What the public sector can do to help

Representing Gateshead Council, Peter Udall, Strategic Director of Economy, Innovation & Growth, presented a portfolio of investment in Gateshead and is well aware of the construction industry’s importance to the region. He also stressed a collaborative approach must be taken between the construction industry and local authorities, particularly calling for more Early Contractor Involvement in order to potentially amend designs to factor in product shortages or increased costs. A comment was later made that this can be costly and impractical for contractors to engage in given the already protracted process of procurement as a whole, especially for the region’s SMEs.

On this point, our MD Matthew McCarrick had a lot to say. “The portal/framework approach to tendering is unfortunately an anonymous race to the bottom. It is the exact opposite to the collaborative approach that Egan and Latham wrote about in their respective reports when I was still in short trousers.

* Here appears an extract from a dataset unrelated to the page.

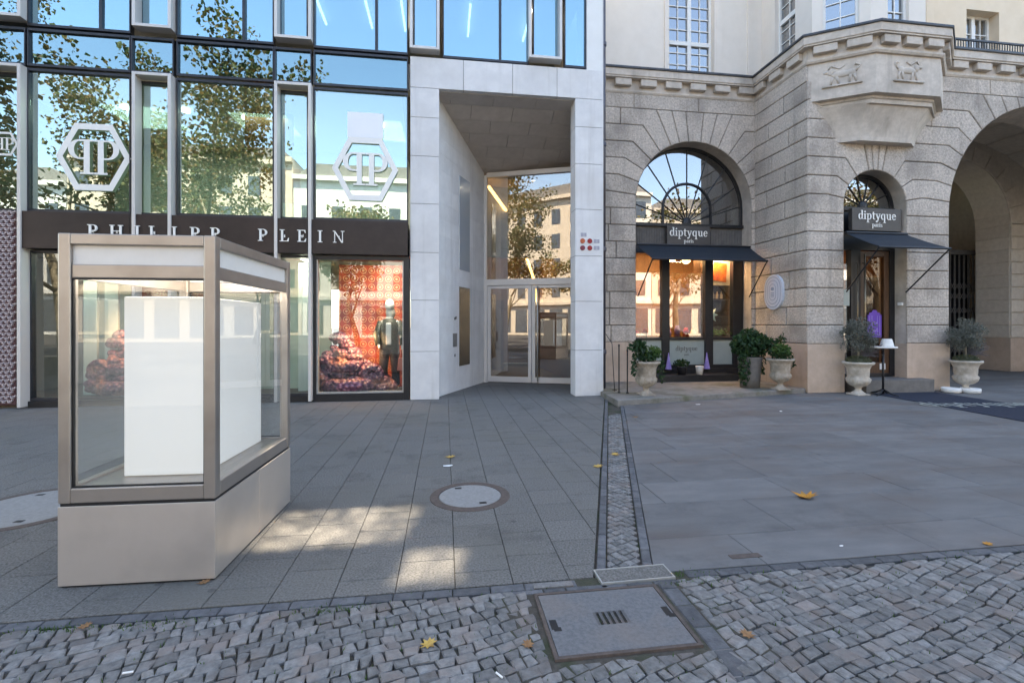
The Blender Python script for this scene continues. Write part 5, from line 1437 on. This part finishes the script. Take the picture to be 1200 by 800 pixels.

It’s worrying that the industry has somehow regressed so far that now when one tenders for a simple package of work with the Local Authority you have to be party to hundreds of queries from other contractors, answered in an untimely manner by a civil servant working flexi-hours from their bedroom. The rapidity of change facing the construction industry today, in terms of increasing materials prices as well as all other aspects, has totally outpaced that of public sector procurement and made tendering Local Authority jobs a waste of time for many.”